Today I was talking to another friend of mine who is also a cellist, and when I saw him he had just finished an hour and a half warm-up and was writing it down on paper! He said that he had been experimenting and had found that he was far more productive throughout the whole day if he did a substantial amount of warming up. Warming up is something I do on principle, usually half an hour straight after I wake up or after breakfast, to increase my productivity also, however not to this extent. My friend had done practically a whole physical workout to make sure that all his muscles in his neck, arms, hands, fingers, legs and back were all relaxed and ready to play. So I created my own, revised warm-up ‘regime’ for future practising this evening!
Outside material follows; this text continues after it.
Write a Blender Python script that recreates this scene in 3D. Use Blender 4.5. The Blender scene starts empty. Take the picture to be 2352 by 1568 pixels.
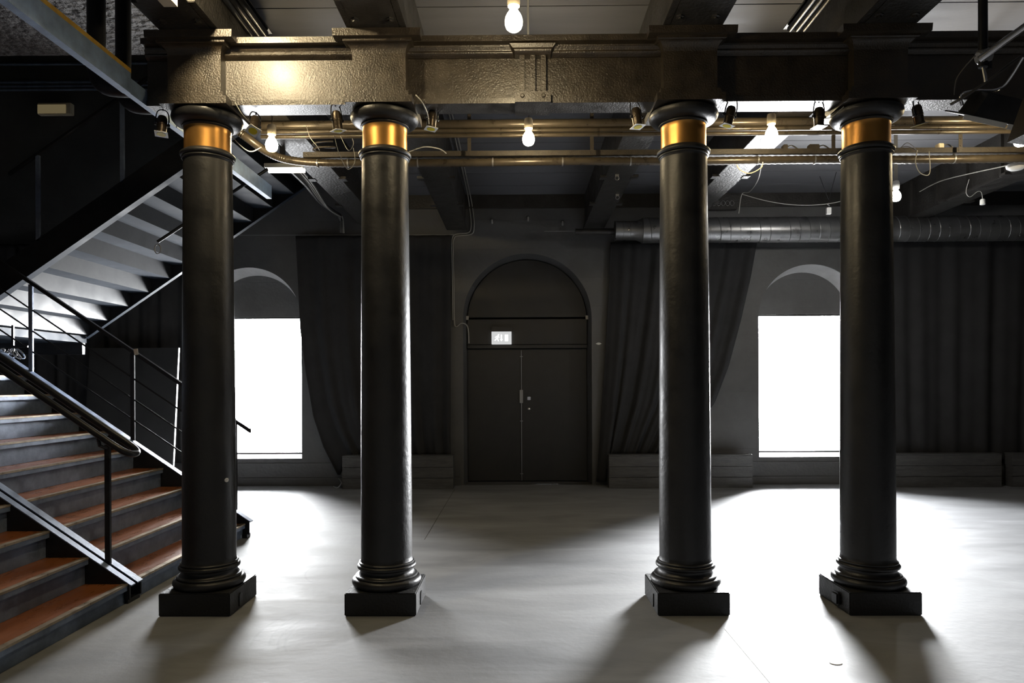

The significance of this however is that there is a plethora of things that you can know about your musical self, and how you best prepare for practising is just one of these things. Here are some ideas for things you should maybe investigate in the future:

  • How long you can practise for continually without a break. You could maybe see how long you can do this with and without a warm-up
  • How quickly you can memorize a passage of music. This is a memory thing – people with very analytical minds tend to be able to remember music faster
  • How good you are at sight-reading. Here in the UK, musicians are well-known to be comparatively good sight-readers to, say, musicians from Russia. It’s seen as a vital part of being a musician – the importance is shown, for example, in ABRSM grading exams, where you will be given a piece of sight-reading which will be marked and, in turn, will affect your overall score
  • What kind of lighting do you feel most comfortable practising in. I find that natural light is much better to practise in than yellow, artificial light, however I don’t like completely facing or turning away from the light source either – I prefer to sit with the window to either side of me

Knowing these things can help you prepare better and practise more efficiently. I shall be investigating too, and will be posting up what I discover along the way! Meanwhile, I will leave you will a piece of music: ‘Det är en ros utsprungen’ by Jan Sandström.

This is one of my favourite pieces of music of all time. Swedish composer, Jan Sandström, uses Praetorius’ piece of the same name (well, the equivalent in German) and slows it down, as well as adding a ghostly choir part which consists of humming. It’s very much a Christmas piece and is often sung around that time, however I felt the need to post it tonight – you will definitely enjoy it. It’s not too long – just over four minutes – and for those who are going to bed, you can listen to this – it’s very relaxing indeed.